[EM] IRV vs BC

David Catchpole s349436 at student.uq.edu.au
Tue Mar 13 03:20:11 PST 2001


I'll have to answer in parts.

> David:
>
> Thanks for you comments. My response follows:
>
> At 6:51 AM +1000 3/13/01, David Catchpole wrote:
> >The argument isn't that BC is manipulable. In fact, being one of the few
> >election methods that could be described in some way as "monotonic" (not
> >necessarily an orthodox way!), Borda is eminently resistant to
> >manipulation.
>
> Wow, that is quite a statement - I don't mean to be sarcastic. Thanks
> for redirecting my attention to this. I will have to go back and
> re-read some of Saari's articles on this - hopefully with more
> comprehension this time (I am no mathematician) - starting with
> "Copeland Method II: Manipulation, Monotonicity, and Paradoxes"
> (http://www.math.nwu.edu/~d_saari/vote/man/cmman.pdf).
>
> >However- and this is a big however- Borda is not fair. It
> >fails a basic condition that a candidate who is the first preference of
> >more than half of the voters must be the winner.
>
> Well, Saari has commented on that, and it seems plausible to me that
> majority criterion is not a good one (see D. Saari, "A Fourth Grade
> Experience," <http://www.math.nwu.edu/~d_saari/geom/fo/four.pdf>).

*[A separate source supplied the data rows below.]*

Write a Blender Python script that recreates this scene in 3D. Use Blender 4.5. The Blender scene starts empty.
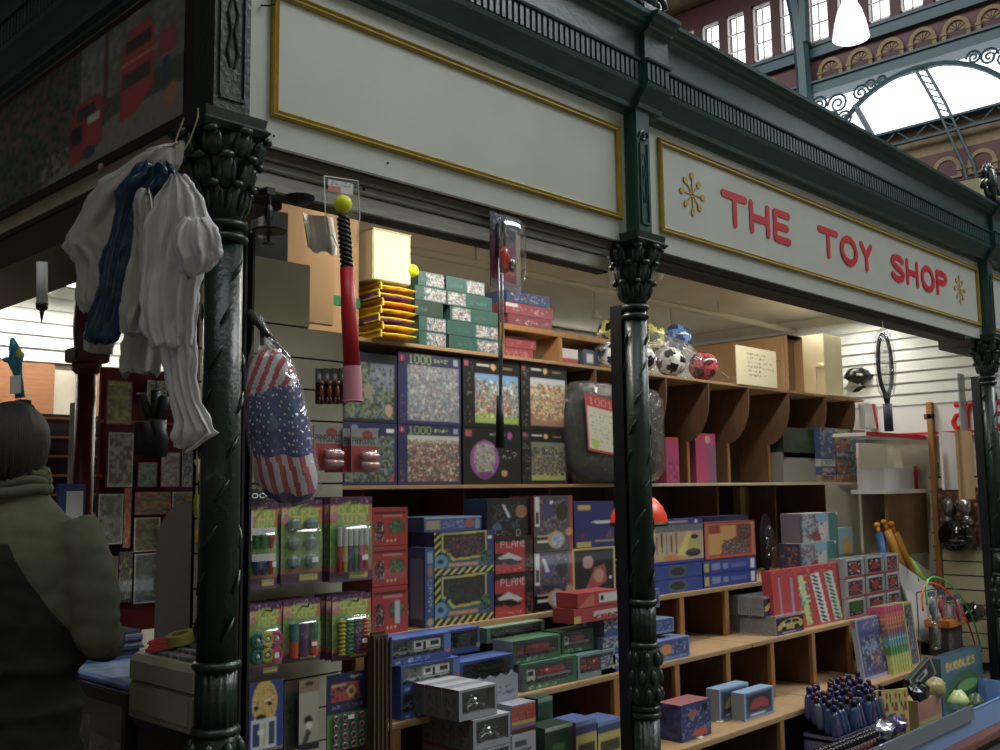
import bpy, math, random
import numpy as np
from mathutils import Vector, Matrix, noise
random.seed(7)
PI = math.pi
C = bpy.context.scene.collection

# ------------------------------------------------------------------ camera measurements
D, H = 2.35, 1.5
F = 1009.5
YAW, PIT, ROL = [math.radians(v) for v in (44.2, 6.51, 0.74)]
def ray(px, py):
    a = (px-500)/F; b = (375-py)/F
    a, b = a*math.cos(ROL)+b*math.sin(ROL), -a*math.sin(ROL)+b*math.cos(ROL)
    fw = math.cos(PIT)-b*math.sin(PIT); z = math.sin(PIT)+b*math.cos(PIT)
    return (fw*math.cos(YAW)+a*math.sin(YAW), fw*math.sin(YAW)-a*math.cos(YAW), z)
def aty(px, py, Y):
    r = ray(px, py); t = (Y+D)/r[1]; return Vector((r[0]*t, Y, H+r[2]*t))
def atx(px, py, X):
    r = ray(px, py); t = X/r[0]; return Vector((X, r[1]*t-D, H+r[2]*t))
def atz(px, py, Z):
    r = ray(px, py); t = (Z-H)/r[2]; return Vector((r[0]*t, r[1]*t-D, Z))
def atd(px, py, d):
    r = ray(px, py); return Vector((r[0]*d, r[1]*d-D, H+r[2]*d))

# ------------------------------------------------------------------ materials
def lin(c):
    return tuple((v/12.92 if v <= .04045 else ((v+.055)/1.055)**2.4) for v in c)
def mute(c):
    g = .3*c[0]+.6*c[1]+.1*c[2]; return tuple((v*.72+g*.28)*.90+.004 for v in c)
def rgb(r, g, b): return (r/255., g/255., b/255.)
MATS = {}
def mat(name, col=(.5,.5,.5), rough=.6, metal=0., noise=0., nscale=8., bump=0., bscale=40., emit=None, es=0., coat=0., spec=.5, stretch=None):
    if name in MATS: return MATS[name]
    m = bpy.data.materials.new(name); m.use_nodes = True
    nt = m.node_tree; b = nt.nodes['Principled BSDF']
    c = lin(col)
    b.inputs['Base Color'].default_value = (*c, 1); b.inputs['Roughness'].default_value = rough
    b.inputs['Metallic'].default_value = metal; b.inputs['Coat Weight'].default_value = coat
    b.inputs['Specular IOR Level'].default_value = spec
    if noise or bump:
        tc = nt.nodes.new('ShaderNodeTexCoord'); mp = nt.nodes.new('ShaderNodeMapping')
        nt.links.new(tc.outputs['Object'], mp.inputs[0])
        if stretch: mp.inputs['Scale'].default_value = stretch
    if noise:
        n = nt.nodes.new('ShaderNodeTexNoise'); n.inputs['Scale'].default_value = nscale; n.inputs['Detail'].default_value = 6
        nt.links.new(mp.outputs[0], n.inputs['Vector'])
        r = nt.nodes.new('ShaderNodeMapRange'); r.inputs[1].default_value = .3; r.inputs[2].default_value = .7
        r.inputs[3].default_value = 1-noise; r.inputs[4].default_value = 1+noise*.6
        nt.links.new(n.outputs['Fac'], r.inputs[0])
        mx = nt.nodes.new('ShaderNodeVectorMath'); mx.operation = 'SCALE'
        mx.inputs[0].default_value = c; nt.links.new(r.outputs[0], mx.inputs['Scale'])
        nt.links.new(mx.outputs[0], b.inputs['Base Color'])
    if bump:
        n2 = nt.nodes.new('ShaderNodeTexNoise'); n2.inputs['Scale'].default_value = bscale; n2.inputs['Detail'].default_value = 4
        nt.links.new(mp.outputs[0], n2.inputs['Vector'])
        bp = nt.nodes.new('ShaderNodeBump'); bp.inputs['Strength'].default_value = bump; bp.inputs['Distance'].default_value = .01
        nt.links.new(n2.outputs['Fac'], bp.inputs['Height']); nt.links.new(bp.outputs[0], b.inputs['Normal'])
    if emit:
        b.inputs['Emission Color'].default_value = (*lin(emit), 1); b.inputs['Emission Strength'].default_value = es
    MATS[name] = m; return m
def printed(name, rough, coat=0.):
    m = bpy.data.materials.new(name); m.use_nodes = True; nt = m.node_tree; b = nt.nodes['Principled BSDF']
    a = nt.nodes.new('ShaderNodeAttribute'); a.attribute_name = 'Col'
    nt.links.new(a.outputs['Color'], b.inputs['Base Color'])
    b.inputs['Roughness'].default_value = rough; b.inputs['Coat Weight'].default_value = coat
    MATS[name] = m; return m
PR = printed('printed_card', .45, .15); PG = printed('glossy_print', .18, .5); PC = printed('printed_cloth', .8)
def plastic(name, alpha, tint=(1,1,1), rough=.12, bump=0.):
    m = bpy.data.materials.new(name); m.use_nodes = True; nt = m.node_tree
    nt.nodes.remove(nt.nodes['Principled BSDF']); out = nt.nodes['Material Output']
    t = nt.nodes.new('ShaderNodeBsdfTransparent'); t.inputs[0].default_value = (*tint, 1)
    g = nt.nodes.new('ShaderNodeBsdfGlossy'); g.inputs['Roughness'].default_value = rough
    d = nt.nodes.new('ShaderNodeBsdfDiffuse'); d.inputs[0].default_value = (.5,.5,.52,1)
    a = nt.nodes.new('ShaderNodeAddShader'); x = nt.nodes.new('ShaderNodeMixShader'); y = nt.nodes.new('ShaderNodeMixShader')
    y.inputs[0].default_value = .25; nt.links.new(g.outputs[0], y.inputs[1]); nt.links.new(d.outputs[0], y.inputs[2])
    lw = nt.nodes.new('ShaderNodeLayerWeight'); lw.inputs[0].default_value = .35
    mr = nt.nodes.new('ShaderNodeMapRange'); mr.inputs[3].default_value = alpha; mr.inputs[4].default_value = min(1, alpha+.45)
    nt.links.new(lw.outputs['Facing'], mr.inputs[0]); nt.links.new(mr.outputs[0], x.inputs[0])
    nt.links.new(t.outputs[0], x.inputs[1]); nt.links.new(y.outputs[0], x.inputs[2]); nt.links.new(x.outputs[0], out.inputs['Surface'])
    if bump:
        n2 = nt.nodes.new('ShaderNodeTexNoise'); n2.inputs['Scale'].default_value = 18; n2.inputs['Distortion'].default_value = 1.5
        bp = nt.nodes.new('ShaderNodeBump'); bp.inputs['Strength'].default_value = bump; bp.inputs['Distance'].default_value = .02
        tc = nt.nodes.new('ShaderNodeTexCoord'); nt.links.new(tc.outputs['Object'], n2.inputs['Vector'])
        nt.links.new(n2.outputs['Fac'], bp.inputs['Height']); nt.links.new(bp.outputs[0], g.inputs['Normal'])
    MATS[name] = m; return m
FILM = plastic('clear_film', .045); BAGP = plastic('crumpled_clear_plastic', .05, bump=1.); NETP = plastic('net_film', .10, bump=.6)

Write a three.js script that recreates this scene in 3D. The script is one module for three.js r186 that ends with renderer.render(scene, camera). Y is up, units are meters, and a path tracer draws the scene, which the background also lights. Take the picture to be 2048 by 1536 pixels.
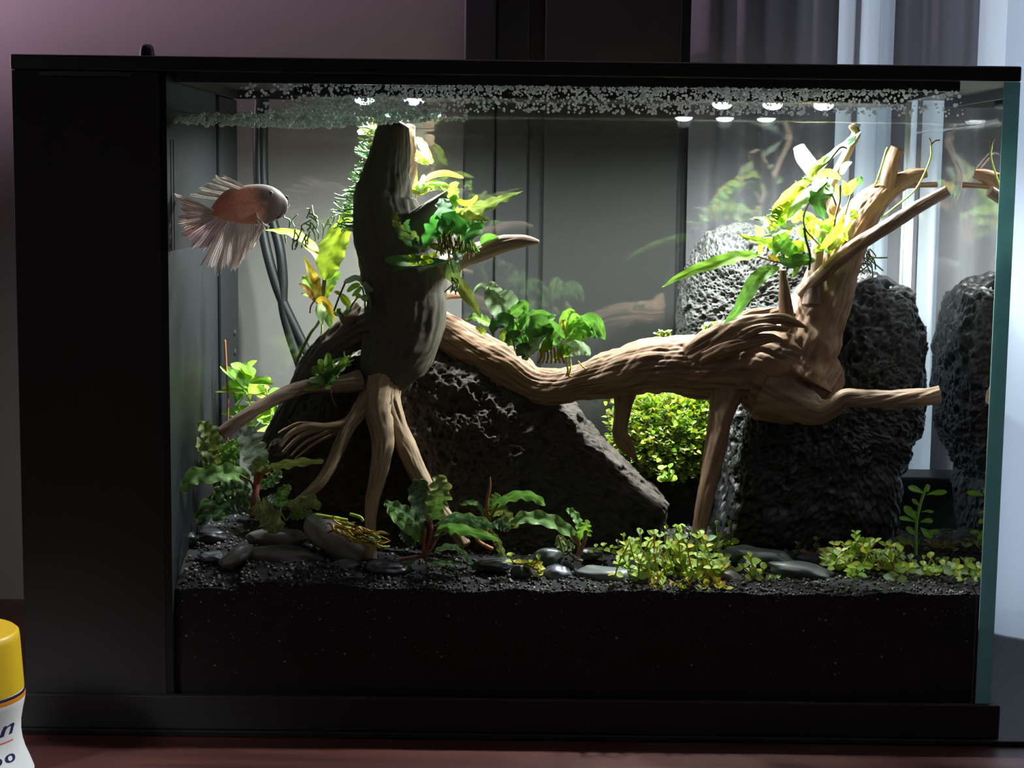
import * as THREE from 'three';
import { RoundedBoxGeometry } from 'three/addons/geometries/RoundedBoxGeometry.js';
import { mergeGeometries } from 'three/addons/utils/BufferGeometryUtils.js';
import { createNoise3D } from 'simplex-noise';

// ---------------------------------------------------------------- camera, sky, exposure
const scene = new THREE.Scene();
const FPX = 3393, PITCH = THREE.MathUtils.degToRad(7), ROLL = THREE.MathUtils.degToRad(0.7);
const camera = new THREE.PerspectiveCamera(2 * THREE.MathUtils.radToDeg(Math.atan(768 / FPX)), 2048 / 1536, 0.02, 30);
camera.position.set(0, 0.286, 0.8516);
const camF = new THREE.Vector3(0, -Math.sin(PITCH), -Math.cos(PITCH)), camU0 = new THREE.Vector3(0, Math.cos(PITCH), -Math.sin(PITCH));
const camR = new THREE.Vector3(Math.cos(ROLL), 0, 0).addScaledVector(camU0, Math.sin(ROLL));
const camU = new THREE.Vector3(-Math.sin(ROLL), 0, 0).addScaledVector(camU0, Math.cos(ROLL));
camera.up.copy(camU);
camera.lookAt(camera.position.clone().add(camF));
scene.add(camera);
scene.background = new THREE.Color(0.72, 0.82, 1.0);          // overcast daylight outside the window
scene.backgroundIntensity = 2.3;
const renderer = new THREE.WebGLRenderer({ antialias: true });
renderer.toneMapping = THREE.LinearToneMapping;
renderer.toneMappingExposure = 1.0;
renderer.shadowMap.enabled = true;
const LED_POWER = 0.3, LAMP_POWER = 0.5, UPLIGHT_POWER = 26;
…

I have to say I missed any dismissal of a majority criterion in that
article. Could give the specific passage?

> >As for Saari's work- while it is interesting, and I think many of his
> >conceptual tools could be extended to great effect in voting theory, I
> >disagree with the indirect implication he seeks to make in his work, that
> >Borda is the "best" single-winner election method. Can't you see the
> >absurdity in the statement "Borda gives an accurate account of the votes"? Any
> >election method worth considering seriously has the winning candidate(s) as a
> >function of the votes.
>
> Perhaps you are right, but I don't know. I certainly take the
> is/ought dicotomy seriously, but it seems to me that mathematics
> weighs in on this question. The basic justification for my statement
> about the accuracy of the BC is that the BC is the only procedure
> which uses all of the information available in a preference ballot.

So what you mean is that the Borda winner is more likely to change with a
small number of ballots changed? Or that there is no uniform way to change
the ballots without changing the Borda winner? I'm not sure whether either
of these are of big appeal. I'll have to check Saari's work again. Do you
have a particular statement that needs checking?